Operasyonlarda ABD'nin imzası var
Večernji list’e göre İsrail’in hareket tarzı Washington’un etkisini gösteriyor:
“İsrail’in işgale yönelik ilk planları, net ve ulaşılabilir askeri hedefler bulunmamasını ve İsrail ordusunun böyle bir operasyona girişmeye istekli olmamasını eleştiren ABD’li yetkililerde endişe yarattı. İsrail ordusunun operasyonunu, başlangıçta [ABD Savunma Bakanı Lloyd] Austin ve diğer üst düzey askeri yetkililere sunulandan daha küçük ve dar kapsamlı tutması bekleniyor. ABD, İsrail’e Gazze’ye yönelik başka türden bir saldırı yürütmesini, topyekûn işgal yerine özel kuvvetlerle Hamas hedeflerine yönelik hassas operasyonlar gerçekleştirmesini önerdi.”
Rehineleri unutmayın
The Irish Times, BM’nin ateşkes çağrısını bütünüyle yerinde buluyor:
“İsrail hafta sonu kara operasyonunu başlatmışken, bu talep daha da elzem hale geldi. İsrail’e Hamas terörüne karşı meşru müdafaa hakkını tanıyan yoğun uluslararası diplomasi, bu talebin aciliyetini ortadan kaldırmıyor. Ateşkes, Hamas’ın kaçırdığı İsrailli rehinelerin serbest bırakılmasına yönelik müzakerelere kapı aralar.
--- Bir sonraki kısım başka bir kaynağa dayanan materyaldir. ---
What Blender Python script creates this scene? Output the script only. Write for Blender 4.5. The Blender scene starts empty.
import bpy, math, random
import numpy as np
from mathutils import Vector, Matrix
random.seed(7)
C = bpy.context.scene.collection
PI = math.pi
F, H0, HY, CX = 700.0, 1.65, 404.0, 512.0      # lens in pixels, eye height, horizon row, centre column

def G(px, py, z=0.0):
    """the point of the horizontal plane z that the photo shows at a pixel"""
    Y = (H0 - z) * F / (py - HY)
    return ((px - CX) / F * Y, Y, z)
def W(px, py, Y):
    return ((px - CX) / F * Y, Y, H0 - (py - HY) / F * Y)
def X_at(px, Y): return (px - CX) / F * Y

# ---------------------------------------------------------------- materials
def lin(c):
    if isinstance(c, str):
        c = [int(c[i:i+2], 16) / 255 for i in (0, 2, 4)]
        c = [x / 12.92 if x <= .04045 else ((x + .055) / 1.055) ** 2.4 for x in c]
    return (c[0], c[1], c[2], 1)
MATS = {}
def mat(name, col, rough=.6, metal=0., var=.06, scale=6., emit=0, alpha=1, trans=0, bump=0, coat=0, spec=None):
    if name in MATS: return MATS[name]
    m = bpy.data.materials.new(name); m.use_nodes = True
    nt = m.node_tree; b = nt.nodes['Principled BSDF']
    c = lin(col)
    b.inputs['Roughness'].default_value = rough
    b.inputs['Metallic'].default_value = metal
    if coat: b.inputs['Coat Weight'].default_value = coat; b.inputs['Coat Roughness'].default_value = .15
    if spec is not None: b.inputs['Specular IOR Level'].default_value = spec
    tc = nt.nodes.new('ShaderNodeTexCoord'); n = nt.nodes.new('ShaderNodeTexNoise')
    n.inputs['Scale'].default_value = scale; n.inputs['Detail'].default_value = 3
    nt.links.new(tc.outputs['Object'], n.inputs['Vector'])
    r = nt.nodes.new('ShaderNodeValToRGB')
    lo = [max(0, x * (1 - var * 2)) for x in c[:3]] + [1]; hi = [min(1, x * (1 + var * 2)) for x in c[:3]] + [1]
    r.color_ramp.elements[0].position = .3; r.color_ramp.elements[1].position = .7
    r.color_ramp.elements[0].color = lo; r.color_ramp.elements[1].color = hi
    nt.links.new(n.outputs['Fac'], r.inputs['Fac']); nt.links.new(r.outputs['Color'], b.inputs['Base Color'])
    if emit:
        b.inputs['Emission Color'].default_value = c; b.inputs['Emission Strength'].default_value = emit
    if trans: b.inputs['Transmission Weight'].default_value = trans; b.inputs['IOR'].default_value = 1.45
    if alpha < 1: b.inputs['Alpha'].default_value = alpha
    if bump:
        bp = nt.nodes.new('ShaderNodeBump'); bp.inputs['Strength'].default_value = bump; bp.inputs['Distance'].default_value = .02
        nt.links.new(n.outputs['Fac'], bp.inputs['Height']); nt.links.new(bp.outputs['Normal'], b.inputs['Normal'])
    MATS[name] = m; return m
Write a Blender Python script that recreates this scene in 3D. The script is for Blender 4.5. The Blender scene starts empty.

Bu da daha uzun vadeli bir ateşkesin sağlanması ve İsrail-Filistin sorununa dair uluslararası bir konferansın vakitlice toplanması için siyasi alan açar.”
Yangın büyüyebilir
La Repubblica, İran’ın müdahalesiyle savaşın büyümesine yol açabilecek iki senaryoya işaret ediyor:
“Birincisi, Gazze Şeridi’ndeki çatışmanın tırmanarak katliamlar yaşanması ve/veya halkın büyük kesiminin Sina Yarımadası’na sürülmesi. ... Bu durumda Hizbullah’ın da eli armut toplamaz elbet. İsrail Lübnan’a girer ve Tahran’ı kendine yakın aktörlerin yok edilmesini izlemek ile onları korumak amacıyla müdahaleye girişmek arasında bir tercihte bulunmaya zorlar. Washington da İsrail’e destek olmak için müdahale edebilir. İkincisi, İran’ın en başta da Irak ve Suriye’deki ABD altyapısına yönelik saldırıları artabilir. Biden, ABD’nin hâlâ bir numaralı güç olduğunu ve saldırıya uğraması halinde savaşmaktan çekinmeyeceğini tüm dünyaya göstermek zorunda kalabilir.”